"""

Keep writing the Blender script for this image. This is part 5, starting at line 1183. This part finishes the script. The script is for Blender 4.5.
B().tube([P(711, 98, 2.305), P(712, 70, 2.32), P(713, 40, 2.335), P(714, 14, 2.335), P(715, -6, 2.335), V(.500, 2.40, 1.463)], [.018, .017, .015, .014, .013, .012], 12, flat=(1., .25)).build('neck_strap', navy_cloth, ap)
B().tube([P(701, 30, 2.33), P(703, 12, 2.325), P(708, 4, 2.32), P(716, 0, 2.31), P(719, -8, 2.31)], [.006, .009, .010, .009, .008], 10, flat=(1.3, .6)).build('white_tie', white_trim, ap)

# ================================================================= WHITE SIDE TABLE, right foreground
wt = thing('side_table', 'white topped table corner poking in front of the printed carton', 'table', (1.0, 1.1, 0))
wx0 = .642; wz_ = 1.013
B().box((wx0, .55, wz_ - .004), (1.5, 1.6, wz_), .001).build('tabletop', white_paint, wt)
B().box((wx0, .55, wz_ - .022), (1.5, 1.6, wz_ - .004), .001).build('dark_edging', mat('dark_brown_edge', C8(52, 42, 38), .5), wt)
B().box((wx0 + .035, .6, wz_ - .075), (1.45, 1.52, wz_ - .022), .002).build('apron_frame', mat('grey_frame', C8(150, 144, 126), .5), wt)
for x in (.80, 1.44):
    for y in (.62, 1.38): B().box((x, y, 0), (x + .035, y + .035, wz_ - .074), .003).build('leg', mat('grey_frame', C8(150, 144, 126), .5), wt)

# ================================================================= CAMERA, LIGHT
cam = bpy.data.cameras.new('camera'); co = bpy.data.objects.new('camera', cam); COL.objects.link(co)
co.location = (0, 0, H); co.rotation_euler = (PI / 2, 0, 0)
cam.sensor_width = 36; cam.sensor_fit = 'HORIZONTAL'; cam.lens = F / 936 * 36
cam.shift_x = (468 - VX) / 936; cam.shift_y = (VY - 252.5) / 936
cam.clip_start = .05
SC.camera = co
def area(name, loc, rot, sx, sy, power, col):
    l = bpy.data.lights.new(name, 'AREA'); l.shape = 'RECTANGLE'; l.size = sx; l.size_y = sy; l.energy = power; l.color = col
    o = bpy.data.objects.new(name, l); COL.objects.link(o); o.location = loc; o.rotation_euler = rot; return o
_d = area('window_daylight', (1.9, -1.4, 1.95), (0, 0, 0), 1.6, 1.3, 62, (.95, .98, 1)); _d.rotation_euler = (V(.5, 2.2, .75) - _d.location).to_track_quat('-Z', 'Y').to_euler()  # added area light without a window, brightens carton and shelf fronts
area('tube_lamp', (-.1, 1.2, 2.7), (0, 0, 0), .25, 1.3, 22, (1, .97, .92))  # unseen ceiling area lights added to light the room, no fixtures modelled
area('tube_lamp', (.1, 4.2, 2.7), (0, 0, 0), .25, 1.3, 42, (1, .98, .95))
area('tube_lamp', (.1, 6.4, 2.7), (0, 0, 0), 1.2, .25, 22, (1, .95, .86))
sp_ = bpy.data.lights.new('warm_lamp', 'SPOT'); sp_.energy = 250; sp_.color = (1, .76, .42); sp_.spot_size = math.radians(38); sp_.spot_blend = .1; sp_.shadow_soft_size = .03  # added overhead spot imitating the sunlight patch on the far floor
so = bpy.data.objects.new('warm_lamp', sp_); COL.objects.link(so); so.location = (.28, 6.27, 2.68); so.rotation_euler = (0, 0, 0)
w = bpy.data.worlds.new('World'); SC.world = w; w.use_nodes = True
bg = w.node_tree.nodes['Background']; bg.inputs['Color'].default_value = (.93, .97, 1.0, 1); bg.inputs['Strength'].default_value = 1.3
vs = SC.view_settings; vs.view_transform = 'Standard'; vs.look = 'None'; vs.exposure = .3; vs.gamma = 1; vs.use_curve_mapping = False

"""

SET EXERCISE: Your task is to quote the listing above word for word.

RESPONSE TO THE TASK:
Keep writing the Blender script for this image. This is part 5, starting at line 1183. This part finishes the script. The script is for Blender 4.5.
B().tube([P(711, 98, 2.305), P(712, 70, 2.32), P(713, 40, 2.335), P(714, 14, 2.335), P(715, -6, 2.335), V(.500, 2.40, 1.463)], [.018, .017, .015, .014, .013, .012], 12, flat=(1., .25)).build('neck_strap', navy_cloth, ap)
B().tube([P(701, 30, 2.33), P(703, 12, 2.325), P(708, 4, 2.32), P(716, 0, 2.31), P(719, -8, 2.31)], [.006, .009, .010, .009, .008], 10, flat=(1.3, .6)).build('white_tie', white_trim, ap)

# ================================================================= WHITE SIDE TABLE, right foreground
wt = thing('side_table', 'white topped table corner poking in front of the printed carton', 'table', (1.0, 1.1, 0))
wx0 = .642; wz_ = 1.013
B().box((wx0, .55, wz_ - .004), (1.5, 1.6, wz_), .001).build('tabletop', white_paint, wt)
B().box((wx0, .55, wz_ - .022), (1.5, 1.6, wz_ - .004), .001).build('dark_edging', mat('dark_brown_edge', C8(52, 42, 38), .5), wt)
B().box((wx0 + .035, .6, wz_ - .075), (1.45, 1.52, wz_ - .022), .002).build('apron_frame', mat('grey_frame', C8(150, 144, 126), .5), wt)
for x in (.80, 1.44):
    for y in (.62, 1.38): B().box((x, y, 0), (x + .035, y + .035, wz_ - .074), .003).build('leg', mat('grey_frame', C8(150, 144, 126), .5), wt)

# ================================================================= CAMERA, LIGHT
cam = bpy.data.cameras.new('camera'); co = bpy.data.objects.new('camera', cam); COL.objects.link(co)
co.location = (0, 0, H); co.rotation_euler = (PI / 2, 0, 0)
cam.sensor_width = 36; cam.sensor_fit = 'HORIZONTAL'; cam.lens = F / 936 * 36
cam.shift_x = (468 - VX) / 936; cam.shift_y = (VY - 252.5) / 936
cam.clip_start = .05
SC.camera = co
def area(name, loc, rot, sx, sy, power, col):
    l = bpy.data.lights.new(name, 'AREA'); l.shape = 'RECTANGLE'; l.size = sx; l.size_y = sy; l.energy = power; l.color = col
    o = bpy.data.objects.new(name, l); COL.objects.link(o); o.location = loc; o.rotation_euler = rot; return o
_d = area('window_daylight', (1.9, -1.4, 1.95), (0, 0, 0), 1.6, 1.3, 62, (.95, .98, 1)); _d.rotation_euler = (V(.5, 2.2, .75) - _d.location).to_track_quat('-Z', 'Y').to_euler()  # added area light without a window, brightens carton and shelf fronts
area('tube_lamp', (-.1, 1.2, 2.7), (0, 0, 0), .25, 1.3, 22, (1, .97, .92))  # unseen ceiling area lights added to light the room, no fixtures modelled
area('tube_lamp', (.1, 4.2, 2.7), (0, 0, 0), .25, 1.3, 42, (1, .98, .95))
area('tube_lamp', (.1, 6.4, 2.7), (0, 0, 0), 1.2, .25, 22, (1, .95, .86))
sp_ = bpy.data.lights.new('warm_lamp', 'SPOT'); sp_.energy = 250; sp_.color = (1, .76, .42); sp_.spot_size = math.radians(38); sp_.spot_blend = .1; sp_.shadow_soft_size = .03  # added overhead spot imitating the sunlight patch on the far floor
so = bpy.data.objects.new('warm_lamp', sp_); COL.objects.link(so); so.location = (.28, 6.27, 2.68); so.rotation_euler = (0, 0, 0)
w = bpy.data.worlds.new('World'); SC.world = w; w.use_nodes = True
bg = w.node_tree.nodes['Background']; bg.inputs['Color'].default_value = (.93, .97, 1.0, 1); bg.inputs['Strength'].default_value = 1.3
vs = SC.view_settings; vs.view_transform = 'Standard'; vs.look = 'None'; vs.exposure = .3; vs.gamma = 1; vs.use_curve_mapping = False